[Data to use]
-*-

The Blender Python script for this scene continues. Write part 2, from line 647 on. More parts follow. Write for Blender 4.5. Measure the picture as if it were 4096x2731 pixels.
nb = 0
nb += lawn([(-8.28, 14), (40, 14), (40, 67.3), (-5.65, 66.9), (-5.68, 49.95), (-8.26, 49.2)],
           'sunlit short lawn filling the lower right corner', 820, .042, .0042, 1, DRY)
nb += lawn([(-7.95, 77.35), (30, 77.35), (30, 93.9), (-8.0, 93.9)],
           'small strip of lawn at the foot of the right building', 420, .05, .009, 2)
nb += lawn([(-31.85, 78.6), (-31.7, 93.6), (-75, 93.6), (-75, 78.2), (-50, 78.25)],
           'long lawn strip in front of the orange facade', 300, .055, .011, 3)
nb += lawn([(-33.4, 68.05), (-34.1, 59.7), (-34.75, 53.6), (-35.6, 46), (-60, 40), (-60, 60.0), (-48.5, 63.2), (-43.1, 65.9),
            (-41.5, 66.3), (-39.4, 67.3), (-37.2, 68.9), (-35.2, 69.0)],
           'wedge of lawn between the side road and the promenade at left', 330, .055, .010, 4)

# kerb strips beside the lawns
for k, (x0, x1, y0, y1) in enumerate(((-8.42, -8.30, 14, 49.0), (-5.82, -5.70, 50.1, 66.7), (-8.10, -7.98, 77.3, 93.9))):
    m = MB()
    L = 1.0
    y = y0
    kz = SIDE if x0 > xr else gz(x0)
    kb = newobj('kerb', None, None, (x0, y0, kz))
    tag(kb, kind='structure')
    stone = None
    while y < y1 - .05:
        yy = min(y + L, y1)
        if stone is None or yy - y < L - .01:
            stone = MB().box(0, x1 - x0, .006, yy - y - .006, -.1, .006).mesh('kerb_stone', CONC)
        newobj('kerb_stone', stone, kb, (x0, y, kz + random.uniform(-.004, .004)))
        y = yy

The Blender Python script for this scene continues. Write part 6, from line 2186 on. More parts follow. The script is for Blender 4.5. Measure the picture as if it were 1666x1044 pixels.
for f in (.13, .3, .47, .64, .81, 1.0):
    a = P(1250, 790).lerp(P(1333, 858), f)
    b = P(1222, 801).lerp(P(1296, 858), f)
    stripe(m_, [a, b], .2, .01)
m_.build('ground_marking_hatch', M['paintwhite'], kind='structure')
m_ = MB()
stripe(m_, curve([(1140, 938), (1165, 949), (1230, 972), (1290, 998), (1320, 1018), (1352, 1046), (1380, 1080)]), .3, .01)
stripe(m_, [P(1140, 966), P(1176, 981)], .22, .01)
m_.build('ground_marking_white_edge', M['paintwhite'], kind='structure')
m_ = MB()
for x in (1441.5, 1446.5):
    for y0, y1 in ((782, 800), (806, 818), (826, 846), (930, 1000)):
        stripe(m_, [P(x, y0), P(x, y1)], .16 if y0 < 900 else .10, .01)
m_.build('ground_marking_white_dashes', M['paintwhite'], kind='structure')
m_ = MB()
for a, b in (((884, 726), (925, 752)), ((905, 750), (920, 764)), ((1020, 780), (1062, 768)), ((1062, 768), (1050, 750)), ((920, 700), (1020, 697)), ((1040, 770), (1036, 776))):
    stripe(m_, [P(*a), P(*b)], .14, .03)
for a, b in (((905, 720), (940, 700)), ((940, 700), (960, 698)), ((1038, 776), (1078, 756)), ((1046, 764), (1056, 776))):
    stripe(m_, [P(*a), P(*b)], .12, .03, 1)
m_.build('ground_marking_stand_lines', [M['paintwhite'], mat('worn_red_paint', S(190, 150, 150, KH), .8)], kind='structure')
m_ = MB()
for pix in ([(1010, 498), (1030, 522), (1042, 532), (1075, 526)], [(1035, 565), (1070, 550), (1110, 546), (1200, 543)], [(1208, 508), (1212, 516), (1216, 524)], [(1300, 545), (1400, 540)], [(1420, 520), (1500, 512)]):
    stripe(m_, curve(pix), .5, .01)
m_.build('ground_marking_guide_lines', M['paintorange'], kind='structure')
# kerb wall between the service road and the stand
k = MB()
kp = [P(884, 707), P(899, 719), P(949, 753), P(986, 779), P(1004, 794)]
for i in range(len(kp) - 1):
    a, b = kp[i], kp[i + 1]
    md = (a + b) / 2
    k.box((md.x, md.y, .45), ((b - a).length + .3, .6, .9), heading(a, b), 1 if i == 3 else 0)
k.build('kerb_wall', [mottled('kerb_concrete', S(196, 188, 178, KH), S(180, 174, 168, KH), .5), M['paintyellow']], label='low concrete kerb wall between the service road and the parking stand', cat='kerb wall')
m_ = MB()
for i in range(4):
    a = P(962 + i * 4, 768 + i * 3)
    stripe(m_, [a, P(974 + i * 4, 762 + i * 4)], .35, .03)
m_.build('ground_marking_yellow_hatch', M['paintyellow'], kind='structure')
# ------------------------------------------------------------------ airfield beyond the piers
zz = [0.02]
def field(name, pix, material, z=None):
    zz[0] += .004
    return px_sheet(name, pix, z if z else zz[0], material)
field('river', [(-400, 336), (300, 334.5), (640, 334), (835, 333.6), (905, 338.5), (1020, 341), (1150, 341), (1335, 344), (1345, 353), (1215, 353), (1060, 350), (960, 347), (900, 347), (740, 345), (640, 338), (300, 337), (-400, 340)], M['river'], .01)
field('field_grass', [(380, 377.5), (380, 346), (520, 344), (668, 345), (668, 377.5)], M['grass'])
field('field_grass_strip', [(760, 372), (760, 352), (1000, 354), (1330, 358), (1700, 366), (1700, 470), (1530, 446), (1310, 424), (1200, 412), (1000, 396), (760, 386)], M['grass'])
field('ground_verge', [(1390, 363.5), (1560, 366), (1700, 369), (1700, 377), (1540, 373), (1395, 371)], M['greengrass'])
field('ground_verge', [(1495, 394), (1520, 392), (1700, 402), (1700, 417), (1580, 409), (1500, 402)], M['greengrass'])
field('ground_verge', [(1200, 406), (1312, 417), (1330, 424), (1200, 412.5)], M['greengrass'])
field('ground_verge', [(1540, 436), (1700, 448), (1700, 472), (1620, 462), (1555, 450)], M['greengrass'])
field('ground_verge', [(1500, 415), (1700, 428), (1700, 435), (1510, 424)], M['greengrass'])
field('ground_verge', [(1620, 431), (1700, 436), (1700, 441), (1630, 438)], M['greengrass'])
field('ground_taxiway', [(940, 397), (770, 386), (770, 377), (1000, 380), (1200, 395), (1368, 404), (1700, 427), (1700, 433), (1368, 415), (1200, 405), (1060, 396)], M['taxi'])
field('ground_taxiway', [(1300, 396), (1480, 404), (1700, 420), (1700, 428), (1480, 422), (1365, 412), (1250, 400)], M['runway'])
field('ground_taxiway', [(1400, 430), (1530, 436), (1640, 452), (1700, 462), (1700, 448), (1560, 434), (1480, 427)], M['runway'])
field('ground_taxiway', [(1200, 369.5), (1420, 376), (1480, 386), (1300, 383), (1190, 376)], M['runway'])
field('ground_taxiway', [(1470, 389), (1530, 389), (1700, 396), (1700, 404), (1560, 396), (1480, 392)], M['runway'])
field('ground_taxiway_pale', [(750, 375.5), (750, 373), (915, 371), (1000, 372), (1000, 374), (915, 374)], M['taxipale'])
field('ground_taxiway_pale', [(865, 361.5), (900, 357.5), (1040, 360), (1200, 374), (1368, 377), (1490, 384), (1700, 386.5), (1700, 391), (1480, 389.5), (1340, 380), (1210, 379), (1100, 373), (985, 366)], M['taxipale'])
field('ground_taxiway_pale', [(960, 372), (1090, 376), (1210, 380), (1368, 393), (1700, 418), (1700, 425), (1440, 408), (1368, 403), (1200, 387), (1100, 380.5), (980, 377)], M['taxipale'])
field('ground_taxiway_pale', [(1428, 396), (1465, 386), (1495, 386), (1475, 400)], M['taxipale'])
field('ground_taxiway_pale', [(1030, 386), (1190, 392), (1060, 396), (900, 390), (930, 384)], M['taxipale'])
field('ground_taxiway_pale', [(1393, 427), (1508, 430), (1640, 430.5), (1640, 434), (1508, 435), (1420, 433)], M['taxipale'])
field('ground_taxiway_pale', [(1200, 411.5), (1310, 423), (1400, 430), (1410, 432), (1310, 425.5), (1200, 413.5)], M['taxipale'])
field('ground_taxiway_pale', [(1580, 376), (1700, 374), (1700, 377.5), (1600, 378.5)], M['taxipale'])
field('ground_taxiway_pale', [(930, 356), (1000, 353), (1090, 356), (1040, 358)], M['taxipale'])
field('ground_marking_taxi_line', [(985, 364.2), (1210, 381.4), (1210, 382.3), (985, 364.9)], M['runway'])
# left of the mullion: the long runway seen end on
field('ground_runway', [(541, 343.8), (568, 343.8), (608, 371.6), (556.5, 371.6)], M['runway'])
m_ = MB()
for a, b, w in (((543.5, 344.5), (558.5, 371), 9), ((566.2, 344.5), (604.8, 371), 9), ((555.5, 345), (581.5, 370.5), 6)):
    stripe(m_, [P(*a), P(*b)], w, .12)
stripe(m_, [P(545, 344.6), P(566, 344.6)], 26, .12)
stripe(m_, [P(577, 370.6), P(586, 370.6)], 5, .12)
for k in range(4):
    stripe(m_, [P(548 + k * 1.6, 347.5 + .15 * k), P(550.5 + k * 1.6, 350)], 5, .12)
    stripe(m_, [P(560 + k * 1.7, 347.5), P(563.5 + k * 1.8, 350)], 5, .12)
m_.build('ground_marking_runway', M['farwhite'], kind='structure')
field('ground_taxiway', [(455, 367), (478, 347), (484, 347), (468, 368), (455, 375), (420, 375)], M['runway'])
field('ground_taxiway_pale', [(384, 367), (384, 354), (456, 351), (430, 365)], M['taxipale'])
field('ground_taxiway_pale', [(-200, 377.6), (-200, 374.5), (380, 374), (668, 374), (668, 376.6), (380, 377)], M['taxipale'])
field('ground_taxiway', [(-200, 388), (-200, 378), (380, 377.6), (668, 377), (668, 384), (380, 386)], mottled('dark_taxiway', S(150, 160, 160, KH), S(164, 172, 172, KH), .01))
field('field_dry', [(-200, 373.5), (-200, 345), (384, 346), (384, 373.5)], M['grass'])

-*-

[Required task] Copy every single line of the material above that holds "parts".

[Solution for this problem]
The Blender Python script for this scene continues. Write part 2, from line 647 on. More parts follow. Write for Blender 4.5. Measure the picture as if it were 4096x2731 pixels.
The Blender Python script for this scene continues. Write part 6, from line 2186 on. More parts follow. The script is for Blender 4.5. Measure the picture as if it were 1666x1044 pixels.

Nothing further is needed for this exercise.